Other things? I emphasize its amazing privacy/content warning features, lack of ads and algorithms, and its anti-centralization, profit-inhibiting architecture. I also try to sell people on a vision of what’s possible in a non-algorithmic open-source network, but that’s often tougher.

Thanks for your hard work on this project! I'm terribly excited about it and have much optimism :)

@digits Curses. It *was* you that said it. Sigh ;)
@maloki
1. Mastodon means a space for self definition, taking back ownership of my community/communications with others and allowing me to control/participate in decisions about how I interact with my community and how my community interacts with other communities.
@maloki
2. I want to see the project prioritize safety and privacy by adding more fine tuned controls for users and admins, as well as prioritize accessibility (both technically and through outreach to underrepresented marginalized communities, esp. communities of color).
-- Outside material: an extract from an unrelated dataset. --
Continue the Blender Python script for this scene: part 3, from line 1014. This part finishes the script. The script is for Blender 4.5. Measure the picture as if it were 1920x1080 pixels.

@Styger regarding the latter, @creatrixtiara had some good comments regarding that. When we reach out we have to think about what value it adds for them to be here.
@maloki @creatrixtiara agreed! Not suggesting dragging people here to meet some arbitrary standard. I think there is value in advertising the community creation and boundary setting that can be possible with Mastodon, especially if fleshing out those features is prioritized.
@Styger @maloki yes! If safety and access were being actively worked on, it'd make this place more compelling for marginalized folk.